Values Discussion LO6131

Alex J. Muro (
Tue, 19 Mar 1996 12:48:50 -0600

Replying to LO6083 --

The assumption of the following statement is that we can change (and
should change) values. . . .

>>Does this mean that consultants and trainers - in general
>>- are analysing and solving the wrong problems? Why bother everybody with
>>'quick fix' seminars and trainings, knowing that you will not be able to
>>reach out , touch and change the underlying values? In other words: Why
>>keep on doing things off which we can know that they will not work?"

The assumption of the following statement is that values cannot change.

>I'm afraid that I've given up trying to change other people's or
>organizations values. I've never been successful at it. No-one has been
>successful trying to change mine either, for that matter.
>Perhaps it's just a tunnel at the end of which there is no cheese...
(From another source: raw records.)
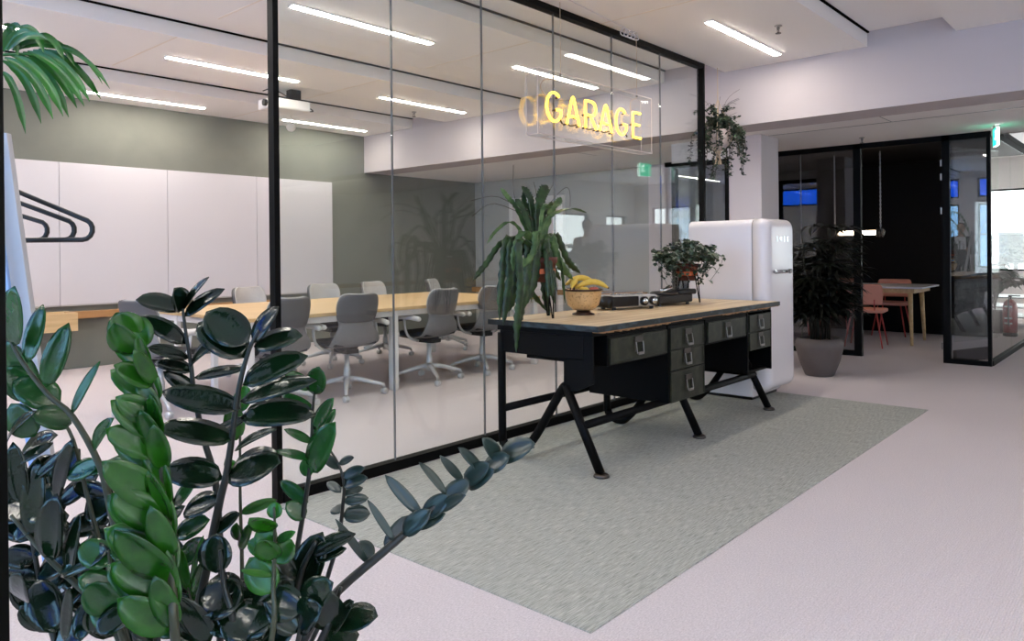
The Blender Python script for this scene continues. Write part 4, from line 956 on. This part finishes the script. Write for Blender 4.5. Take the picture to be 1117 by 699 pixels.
zstem([(346, 400), (341, 449), (340, 480), (336, 527), (322, 610), (305, 699)], 1.32, [(340, 424, 310, 406, 13), (342, 430, 348, 400, 18), (343, 428, 352, 408, 10), (342, 447, 308, 430, 10), (342, 468, 364, 434, 13), (341, 475, 366, 446, 12), (340, 482, 310, 468, 8), (339, 515, 366, 460, 24), (338, 500, 300, 492, 8), (336, 548, 306, 524, 12), (333, 565, 312, 548, 16), (337, 520, 332, 500, 12)], 'zzmid', 2.6, 'zzstemd', .75, .05, .03)
zstem([(350, 478), (366, 500), (375, 524), (374, 550), (369, 590), (356, 634), (340, 699)], 1.35, [(371, 512, 350, 495, 9), (370, 505, 386, 499, 8), (374, 520, 398, 510, 10), (375, 530, 401, 521, 12), (372, 537, 357, 526, 8), (375, 547, 402, 543, 10), (374, 562, 404, 560, 16), (370, 560, 366, 552, 12), (374, 540, 396, 532, 8), (356, 490, 362, 472, 7)], 'zzgrey', 2.2, 'zzstemd', .7, .07, .05)
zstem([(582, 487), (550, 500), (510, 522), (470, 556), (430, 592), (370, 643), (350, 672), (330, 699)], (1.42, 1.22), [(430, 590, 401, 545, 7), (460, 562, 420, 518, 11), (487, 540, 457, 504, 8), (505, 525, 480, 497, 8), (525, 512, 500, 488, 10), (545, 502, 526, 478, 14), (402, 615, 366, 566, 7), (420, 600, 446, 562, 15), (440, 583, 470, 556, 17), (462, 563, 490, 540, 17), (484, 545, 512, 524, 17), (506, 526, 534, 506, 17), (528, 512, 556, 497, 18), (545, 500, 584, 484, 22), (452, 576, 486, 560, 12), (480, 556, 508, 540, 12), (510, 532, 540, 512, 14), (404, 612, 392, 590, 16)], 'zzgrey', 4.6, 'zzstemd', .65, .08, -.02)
zstem([(345, 590), (330, 620), (320, 660), (310, 699)], 1.2, [(318, 655, 352, 580, 30), (340, 605, 388, 582, 16), (326, 640, 300, 600, 18), (342, 612, 378, 598, 12)], 'zzdark', 4.5, 'zzstemd', .55, .05, -.05)
zstem([(372, 640), (362, 670), (350, 699)], 1.15, [(368, 686, 344, 638, 32), (368, 676, 412, 672, 26), (362, 690, 386, 656, 20), (350, 699, 392, 692, 24)], 'zzdark', 4.0, 'zzstemd', .5, .07, -.06)
zstem([(299, 553), (300, 590), (298, 640), (296, 699)], 1.1, [(300, 577, 272, 565, 18), (300, 566, 300, 547, 14), (299, 603, 270, 591, 16), (299, 646, 272, 608, 28), (302, 590, 322, 580, 8), (302, 615, 318, 588, 20), (298, 628, 262, 622, 6), (299, 595, 280, 578, 20), (300, 610, 284, 588, 22)], 'zzbright', 2.6, 'zzstem', .9, .03, -.07)
zstem([(262, 430), (262, 540), (264, 620), (262, 699)], 1.4, [(262, 560, 302, 545, 10), (258, 480, 252, 440, 18), (262, 600, 275, 570, 10), (262, 520, 246, 500, 12), (262, 590, 258, 570, 12), (262, 450, 268, 420, 16)], 'zzbright', 2.4, 'zzstem', .7, .02, .06)
zstem([(205, 640), (212, 670), (218, 699)], 1.25, [(206, 640, 198, 600, 9), (208, 636, 222, 584, 6), (210, 650, 226, 610, 14), (209, 640, 188, 622, 10)], 'zzbright', 1.8, 'zzstem', .8, .01, .03)
zstem([(240, 600), (245, 640), (255, 699)], 1.12, [(236, 625, 236, 582, 32), (266, 655, 218, 648, 40), (262, 690, 232, 665, 30), (296, 690, 240, 672, 40), (300, 670, 255, 690, 30), (220, 699, 190, 676, 24), (200, 640, 160, 668, 28), (176, 690, 140, 678, 26), (150, 660, 104, 690, 24), (230, 699, 190, 650, 26)], 'zzdark', 4.0, 'zzstemd', .6, 0, -.08)
zstem([(130, 520), (128, 560), (135, 620), (150, 699)], 1.22, [(128, 545, 92, 560, 34), (130, 560, 160, 530, 30), (130, 580, 98, 600, 30), (136, 600, 170, 570, 30), (140, 640, 180, 620, 26), (138, 660, 100, 632, 24), (128, 530, 150, 500, 22), (118, 540, 80, 528, 16)], 'zzdark', 3.6, 'zzstemd', .7, -.03, .0)

def pinnate(path, dep, m, w, sm_, Lf, Wf, gap, bx, by, seed):
    rr = random.Random(seed); L = []; y = path[0][1]+4; k = 0
    while y < path[-1][1]:
        x = px_on(path, y); s_ = -1 if k % 2 else 1
        ex = x+s_*Lf*rr.uniform(.6, 1); ey = y-Lf*rr.uniform(.15, .75)
        L.append((x, y, ex, ey, Wf*rr.uniform(.8, 1.15))); y += gap; k += 1
    zstem(path, dep, L, m, w, sm_, .7, bx, by)
pinnate([(52, 520), (70, 570), (100, 640), (130, 699)], 1.3, 'zzdark', 3, 'zzstem', 52, 24, 13, -.06, .06, 1)
pinnate([(150, 585), (160, 640), (172, 699)], 1.3, 'zzdark', 3, 'zzstemd', 52, 26, 12, -.01, .07, 2)
pinnate([(186, 520), (192, 590), (200, 699)], 1.36, 'zzmid', 2.6, 'zzstem', 40, 20, 15, .0, .08, 3)
pinnate([(275, 640), (280, 699)], 1.15, 'zzdark', 3, 'zzstemd', 46, 28, 9, .02, -.1, 4)
pinnate([(330, 655), (325, 699)], 1.12, 'zzdark', 3, 'zzstemd', 40, 26, 10, .05, -.1, 5)
pinnate([(20, 500), (30, 560), (45, 640), (60, 699)], 1.25, 'zzdark', 3, 'zzstemd', 46, 24, 12, -.12, .04, 6)
pinnate([(118, 600), (125, 650), (135, 699)], 1.12, 'zzmid', 3, 'zzstem', 50, 26, 12, -.05, -.05, 7)

# ------------------------------------------------------------------ people (seen as reflections in the glass)
def skin(name, verts, edges, rad, m, parent, root=0, lev=2):
    me = bpy.data.meshes.new(name); me.from_pydata(verts, edges, []); me.materials.append(m)
    o = bpy.data.objects.new(name, me); COL.objects.link(o); o.parent = parent
    o.modifiers.new('skin', 'SKIN'); o.modifiers['skin'].use_smooth_shade = True
    if not me.skin_vertices: bpy.context.view_layer.objects.active = o
    sv = me.skin_vertices[0].data if me.skin_vertices else None
    if sv is None:
        me.attributes
    for i, r_ in enumerate(rad): sv[i].radius = r_ if isinstance(r_, tuple) else (r_, r_); sv[i].use_root = (i == root)
    q = o.modifiers.new('sub', 'SUBSURF'); q.levels = lev; q.render_levels = lev
    return o
def person(label, loc, rz, top, bottom):
    t = thing('person', label, 'person', loc, rz)      # faces +y, holds a sheet of paper before the chest
    V = [(0, 0, .98), (0, 0, 1.12), (0, -.01, 1.30), (0, -.015, 1.42), (0, 0, 1.50), (0, .015, 1.58)]
    E_ = [(0, 1), (1, 2), (2, 3), (3, 4), (4, 5)]; Rr = [(.15, .11), (.135, .10), (.155, .11), (.12, .085), .052, .055]
    for s_ in (-1, 1):
        b = len(V); V += [(s_*.17, -.01, 1.41), (s_*.215, -.02, 1.20), (s_*.22, .0, 1.10), (s_*.14, .20, 1.16), (s_*.115, .26, 1.19), (s_*.105, .30, 1.21)]
        E_ += [(3, b), (b, b+1), (b+1, b+2), (b+2, b+3), (b+3, b+4), (b+4, b+5)]; Rr += [.06, .047, .042, .032, (.022, .03), (.018, .034)]
        h = b+5
        for k in range(4):
            c = len(V); L = (.036, .042, .040, .030)[k]; dz = (k-1.5)*.019
            V += [(s_*.095, .325, 1.215+dz), (s_*(.082), .325+L*.55, 1.217+dz), (s_*.066, .325+L*.6, 1.217+dz)]
            E_ += [(h, c), (c, c+1), (c+1, c+2)]; Rr += [.010, .009, .008]
        c = len(V); V += [(s_*.088, .285, 1.245), (s_*.072, .305, 1.262)]; E_ += [(b+4, c), (c, c+1)]; Rr += [.011, .009]
    for s_ in (-1, 1):
        b = len(V); V += [(s_*.09, 0, .92), (s_*.105, .01, .50), (s_*.11, -.015, .30), (s_*.115, -.01, .09), (s_*.125, .09, .04), (s_*.13, .16, .03)]
        E_ += [(0, b), (b, b+1), (b+1, b+2), (b+2, b+3), (b+3, b+4), (b+4, b+5)]; Rr += [.085, .058, .054, .040, .036, .028]
    skin('body', V, E_, Rr, M['skin'], t)
    hd = MB(); hd.lathe([(.002, -.115), (.03, -.11), (.052, -.085), (.064, -.05), (.072, 0), (.076, .04), (.07, .08), (.048, .108), (.002, .118)], 20, Matrix.Translation((0, .015, 1.655)) @ Matrix.Diagonal((1, 1.18, 1, 1)))
    hd.add([(-.014, .10, 1.635), (.014, .10, 1.635), (0, .125, 1.632), (0, .098, 1.675)], [(0, 1, 2), (0, 2, 3), (1, 3, 2)])
    hd.ball((-.076, .01, 1.65), .018, 8, (.45, .8, 1.4)).ball((.076, .01, 1.65), .018, 8, (.45, .8, 1.4))
    hd.box(-.022, .022, .088, .102, 1.60, 1.607)
    head = hd.build('head', M['skin'], t, True)
    for s_ in (-1, 1): MB().ball((s_*.028, .092, 1.665), .009, 8).build('eye', M['hair'], head, True)
    MB().ball((0, -.004, 1.712), .088, 18, (1.0, 1.12, .86)).ball((0, -.035, 1.655), .078, 16, (1.0, .8, 1.1)).build('hair', M['hair'], t, True)
    TV = [(0, 0, .86), (0, 0, 1.12), (0, -.01, 1.30), (0, -.015, 1.43), (0, 0, 1.50), (0, 0, .97)]; TE = [(0, 5), (5, 1), (1, 2), (2, 3), (3, 4)]; TR = [(.175, .135), (.16, .125), (.175, .13), (.14, .10), .072, (.178, .138)]
    for s_ in (-1, 1):
        b = len(TV); TV += [(s_*.175, -.01, 1.415), (s_*.22, -.02, 1.20), (s_*.225, .0, 1.095), (s_*.15, .185, 1.155)]; TE += [(3, b), (b, b+1), (b+1, b+2), (b+2, b+3)]; TR += [.073, .06, .056, .044]
    skin('sweater', TV, TE, TR, M[top], t)
    PV = [(0, 0, .95), (0, 0, 1.05)]; PE = [(0, 1)]; PR = [(.155, .12), (.15, .115)]
    for s_ in (-1, 1):
        b = len(PV); PV += [(s_*.09, 0, .90), (s_*.105, .01, .50), (s_*.11, -.015, .30), (s_*.115, -.01, .07)]; PE += [(0, b), (b, b+1), (b+1, b+2), (b+2, b+3)]; PR += [.10, .072, .068, .06]
    skin('trousers', PV, PE, PR, M[bottom], t)
    for s_ in (-1, 1):
        MB().tube([(s_*.112, -.06, .045), (s_*.118, .03, .05), (s_*.128, .12, .04), (s_*.132, .19, .03)], [.04, .048, .044, .028], 12, sx=.95).build('shoe', M['plastic'], t, True, sub=1)
    pp = MB().box(-.105, .105, .372, .374, 1.19, 1.47).build('sheet', M['paper'], None); pp.location = loc; pp.rotation_euler = (0, 0, rz)
    pp.name = 'paper_sheet'; tag(pp, 'white sheet held up by '+label, 'paper')
    return t
person('person in dark clothes reflected in the main glass wall', (10.6, -1.04, 0), .9, 'cloth', 'cloth')
person('dark haired person reflected at the left of the dark pane', (-.9, 3.55, 0), -PI/2-.15, 'cloth', 'cloth')
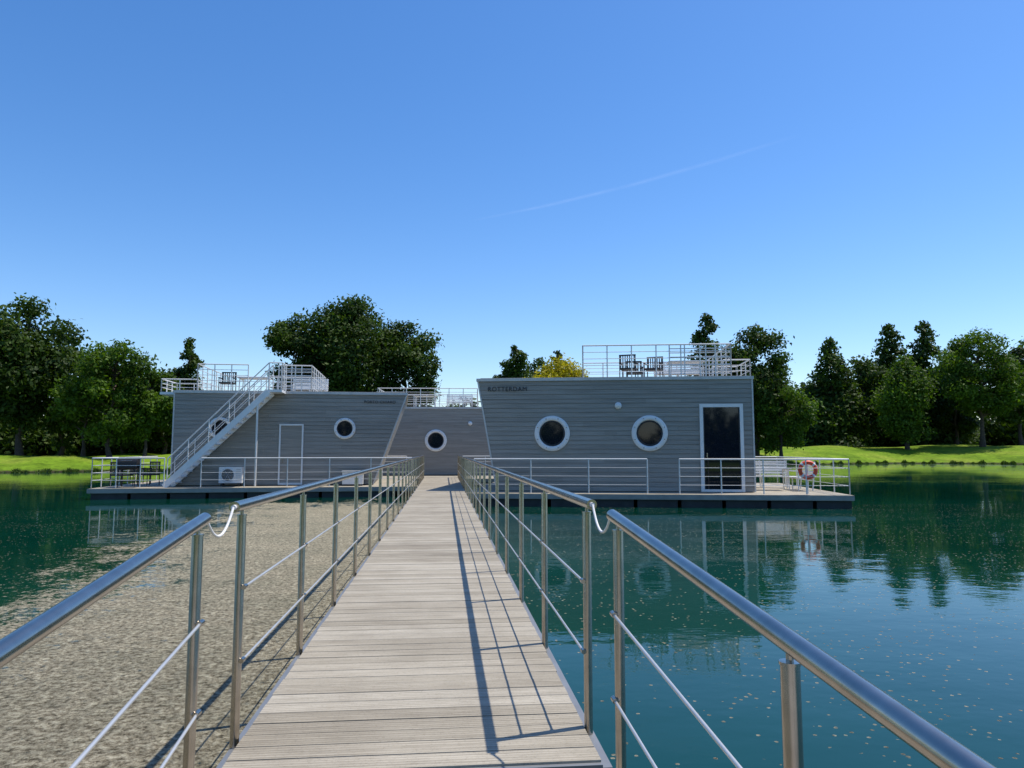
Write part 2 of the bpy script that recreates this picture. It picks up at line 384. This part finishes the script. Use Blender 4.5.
# --- middle houseboat
oM=(-5.2,41.4,DZ-.04); aM=math.radians(-3)
P=empty('houseboat',oM,aM)
walls(P,10.4,HT,6,.3,.3); pontoon(P,-1,11.5,-4.75,7,DZ-.04)
porthole(P,4.76,1.93,.62); wall_light(P,6.7,2.9)
mb=MB(); fence(mb,[(1.4,.3),(7.1,.3),(7.1,5),(1.4,5),(1.4,.3)],1.1,4,.8,z=HT+.1); mb.obj('roof_railing',P)
mb=MB(); fence(mb,[(0,-4.6),(3.6,-4.6)],1.08,3,1.3,r=.02,rr=.008); fence(mb,[(6.4,-4.6),(11,-4.6)],1.08,3,1.3,r=.02,rr=.008); mb.obj('deck_railing',P)
W=lambda x,y,z=0: toworld(oM,aM,x,y,z)
table(W(4,2,HT+.13),aM); bench(W(6,3,HT+.13),aM)
# ------------------------------------------------------------------ terrain & water
AZ=[-180,-150,-120,-90,-60,-45,-30,-18,-8,5,20,27,34,42,60,90,120,150,180]
RR=[4,9,22,45,66,72,70,68,68,74,82,96,110,114,100,60,26,10,4]
HB=[.12,.3,.8,1,1.1,1.1,1.1,1.2,1.4,1.6,1.9,2.2,2.5,2.5,2.2,1.4,.9,.4,.12]
Rof=lambda a: np.interp(a,AZ,RR); Hof=lambda a: np.interp(a,AZ,HB)
def hterr(az,o):
    W_=np.interp(az,AZ,[3,5,8,10,10,10,9,10,12,16,18,20,24,24,20,14,9,5,3])
    t=np.clip(o/W_,0,1); h=Hof(az)*(t*(2-t))
    a=np.radians(az); 
    h=h+ (o>0)*np.clip(o/6,0,1)*.12*(np.sin(a*37+o*.11)+np.sin(a*61-o*.23))*np.clip(Hof(az),0,1)
    return np.where(o<0,np.maximum(-2.2,.3*o),h)
offs=[-20,-10,-5,-2,-1,0,.5,1,2,3,4.5,6,8,10,12.5,15,18,22,26,31,37,45,60,90,150,300,800,2500,6000]
na=720; azs=np.linspace(-180,180,na,endpoint=False)
vs=[];fs=[]
def shore(az):
    a=math.radians(az); az_=(az+180)%360-180; return Rof(az_)+ (0.8*math.sin(a*23)+.5*math.sin(a*57+1)+.25*math.sin(a*131))*min(1,Rof(az_)/40)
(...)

The process should be one of discovery rather than change. As
organizations rediscover their shared, core values, they are transformed.
Why? Because the shared values are seldom being "lived out" and almost
never being measured organizationally. And yet the values are what excite
people and motivate them most deeply.

So, if you are trying to change a culture, just have them revisit their
past and their values. (This method also works at disarming the change
resistors who are afraid the "new" organization will abandon what was
valuable in the "old" culture.)

Time and the marketplace will take care of organizations whose values do
not change with the culture of their customers.